Three paintings of single trees framed by narrow vertical bands of architecture or curtains, as if in a religious triptych, reverse the artist’s motif of lone figures in vast wildernesses. That vast panoramic landscape, once threatening or indifferent, is now the constricted, isolated interloper. The sparsely leafed young tree in ”The Prodigal Room” and the more verdant one in “The Homecoming,” could be the same tree seen at different seasons. The titles suggest the story of the prodigal son, who returns home after his misbegotten youth to be forgiven by his father. It is a Biblical metaphor for God’s grace to sinners that was memorably painted by Rembrandt (among many others). The third tree painting, “The Urn” presents a leafless tree — as in Samuel Beckett’s “Waiting for Godot,” and as in the crucifixion, awaiting redemption for mankind’s sins — framed by a wall and a door. Its inspiration is a photo of Picasso’s last studio. No urn is depicted, but the implication is that the art will serve as the artist’s memorial.

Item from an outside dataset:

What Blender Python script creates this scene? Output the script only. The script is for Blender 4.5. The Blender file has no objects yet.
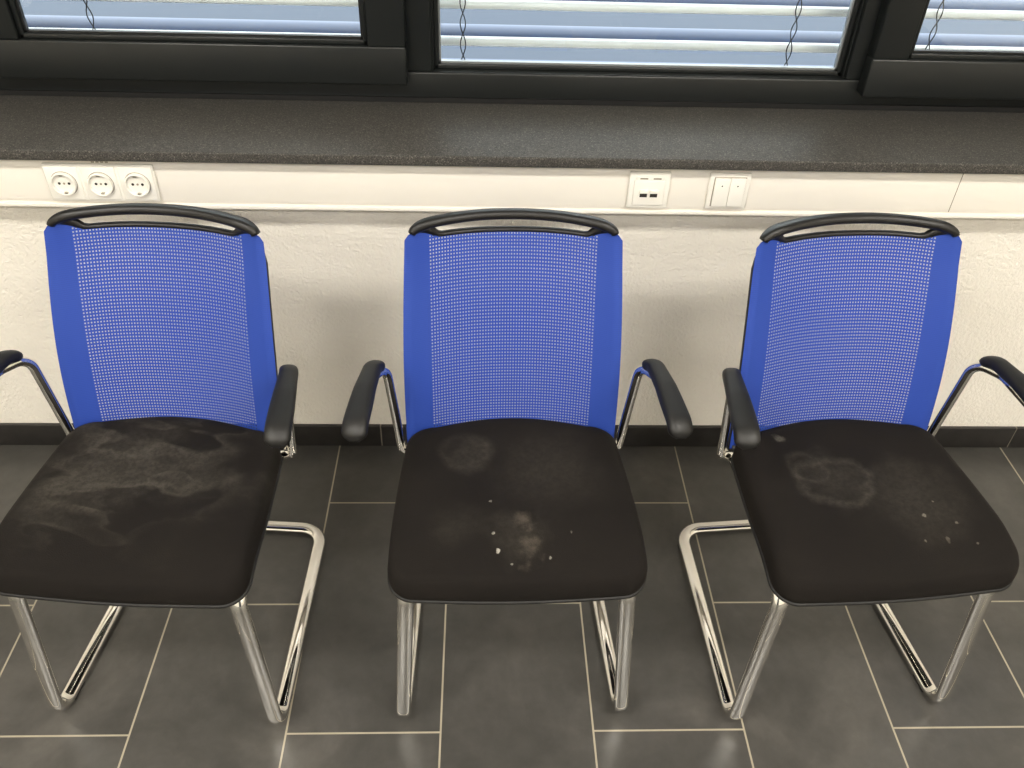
import bpy, math
from mathutils import Vector, Matrix
scn=bpy.context.scene
try:
    scn.view_settings.view_transform='Standard'
    scn.view_settings.look='None'
except Exception: pass
scn.view_settings.exposure=0.0

# ------------------------------------------------------------ helpers
def link(o,parent=None):
    bpy.context.collection.objects.link(o)
    if parent is not None: o.parent=parent
    return o
def empty(name,loc=(0,0,0),rz=0):
    e=bpy.data.objects.new(name,None);e.location=loc;e.rotation_euler=(0,0,rz);e.empty_display_size=.1
    return link(e)
def lin(c):
    return tuple(((x/255)/12.92 if x/255<=.04045 else ((x/255+.055)/1.055)**2.4) for x in c)+(1,)
def newmat(name,col,rough=.5,metal=0,spec=None):
    m=bpy.data.materials.new(name);m.use_nodes=True
    b=m.node_tree.nodes['Principled BSDF']
    b.inputs['Base Color'].default_value=lin(col) if max(col)>1 else tuple(col)+(1,)
    b.inputs['Roughness'].default_value=rough;b.inputs['Metallic'].default_value=metal
    if spec is not None:b.inputs['Specular IOR Level'].default_value=spec
    return m
class NT:
    def __init__(s,m): s.t=m.node_tree; s.b=s.t.nodes.get('Principled BSDF'); s.out=s.t.nodes['Material Output']
    def n(s,ty,**k):
        x=s.t.nodes.new(ty)
        for a,b in k.items(): setattr(x,a,b)
        return x
    def l(s,a,b): s.t.links.new(a,b)
    def math(s,op,a,b=None,c=None,clamp=False):
        x=s.n('ShaderNodeMath',operation=op);x.use_clamp=clamp
        for i,v in enumerate((a,b,c)):
            if v is None: continue
            if isinstance(v,(int,float)): x.inputs[i].default_value=v
            else: s.l(v,x.inputs[i])
        return x.outputs[0]
    def ramp(s,fac,stops):
        r=s.n('ShaderNodeValToRGB');s.l(fac,r.inputs[0]);e=r.color_ramp.elements
        while len(e)<len(stops): e.new(.5)
        for i,(p,c) in enumerate(stops):
            e[i].position=p;e[i].color=c if len(c)==4 else lin(c)
        return r.outputs[0]
    def noise(s,vec,scale,detail=3,rough=.5,dist=0):
        x=s.n('ShaderNodeTexNoise');x.inputs['Scale'].default_value=scale;x.inputs['Detail'].default_value=detail
        x.inputs['Roughness'].default_value=rough;x.inputs['Distortion'].default_value=dist
        s.l(vec,x.inputs['Vector']);return x.outputs['Fac']
    def mix(s,fac,a,b,mode='MIX'):
        x=s.n('ShaderNodeMix',data_type='RGBA',blend_type=mode)
        for i,v in ((0,fac),(6,a),(7,b)):
            if isinstance(v,(int,float)): x.inputs[i].default_value=v
            elif isinstance(v,tuple): x.inputs[i].default_value=v
            else: s.l(v,x.inputs[i])
        return x.outputs[2]
    def bump(s,h,strength,dist):
        x=s.n('ShaderNodeBump');x.inputs['Strength'].default_value=strength;x.inputs['Distance'].default_value=dist
        s.l(h,x.inputs['Height']);s.l(x.outputs[0],s.b.inputs['Normal'])
    def geo(s): return s.n('ShaderNodeNewGeometry').outputs['Position']
    def obj(s): return s.n('ShaderNodeTexCoord').outputs['Object']

def mesh(name,verts,faces,mat=None,parent=None,smooth=True,uv=None):
    me=bpy.data.meshes.new(name);me.from_pydata([tuple(v) for v in verts],[],faces)
    if smooth:
        for q in me.polygons:q.use_smooth=True
    if uv:
        L=me.uv_layers.new(name='UVMap')
        for q in me.polygons:
            for li in q.loop_indices: L.data[li].uv=uv[me.loops[li].vertex_index]
    if mat: me.materials.append(mat)
    me.update()
    return link(bpy.data.objects.new(name,me),parent)
def bevel(o,w,seg=3):
    b=o.modifiers.new('bev','BEVEL');b.width=w;b.segments=seg;b.limit_method='ANGLE';b.angle_limit=math.radians(40)
    for q in o.data.polygons:q.use_smooth=True
    return o
def box(name,x0,x1,y0,y1,z0,z1,mat,parent=None,bev=0):
    v=[(x,y,z) for z in (z0,z1) for y in (y0,y1) for x in (x0,x1)]
    fs=[(0,2,3,1),(4,5,7,6),(0,1,5,4),(2,6,7,3),(0,4,6,2),(1,3,7,5)]
    o=mesh(name,v,fs,mat,parent,smooth=False)
    if bev: bevel(o,bev)
    return o
def boxes(name,bl,mat,parent=None,bev=0):
    V=[];F=[]
    for (x0,x1,y0,y1,z0,z1) in bl:
        k=len(V)
        V+=[(x,y,z) for z in (z0,z1) for y in (y0,y1) for x in (x0,x1)]
        F+=[tuple(i+k for i in q) for q in [(0,2,3,1),(4,5,7,6),(0,1,5,4),(2,6,7,3),(0,4,6,2),(1,3,7,5)]]
    o=mesh(name,V,F,mat,parent,smooth=False)
    if bev: bevel(o,bev)
    return o
def fillet(pts,rads,seg=8):
    P=[Vector(q) for q in pts];out=[P[0]]
    for i in range(1,len(P)-1):
        r=rads[i-1] if isinstance(rads,(list,tuple)) else rads
        a=(P[i-1]-P[i]).normalized();b=(P[i+1]-P[i]).normalized()
        ang=a.angle(b)
        if r<=0 or ang>3.1: out.append(P[i]);continue
        d=r/math.tan(ang/2);d=min(d,(P[i-1]-P[i]).length*.49,(P[i+1]-P[i]).length*.49);r2=d*math.tan(ang/2)
        c=P[i]+(a+b).normalized()*(r2/math.sin(ang/2))
        s=P[i]+a*d-c;e=P[i]+b*d-c;tot=s.angle(e)
        for k in range(seg+1):
            t=k/seg
            out.append(c+(s*math.sin((1-t)*tot)+e*math.sin(t*tot))/math.sin(tot))
    out.append(P[-1]);return out
def resample(path,n):
    P=[Vector(q) for q in path];L=[0]
    for a,b in zip(P[:-1],P[1:]): L.append(L[-1]+(b-a).length)
    out=[];j=0
    for i in range(n+1):
        s=L[-1]*i/n
        while j<len(P)-2 and L[j+1]<s: j+=1
        d=L[j+1]-L[j];t=(s-L[j])/d if d>0 else 0
        out.append(P[j].lerp(P[j+1],min(1,max(0,t))))
    return out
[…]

"The Painter (or The Curtain)” depicts an artist holding his palette, posed before a spectral curtain of vertical streaks of paint. A similar artist-hero appears in “The Son,” standing, smudged, palette again in hand, outdoors but sheltered beneath a loggia borrowed from the artist’s memory of his grandparents’ home in Cuba. The airily painted tree foliage adds a nod to Edvard Munch’s striped bedspread in his late self-portrait, “Between the Clock and the Bed.”
In a recent interview Martínez Celaya stated, “I am interested in creating certain experiences, certain scenes, and then undermining them so that the notion of representation — how trustworthy this image is — becomes unstable.” For him, art is tainted by the materialistic spending and acquiring mentality of commercial mass culture. Only art, or rather a return to an artful way of seeing and being, can save us from our lower selves. In order to do this, art must declare its artifice. The paintings of “The Wilderness” do so, with their unpainted vignette-style edges, and as “fragments of poems,” convincing us of their authenticity and sincerity.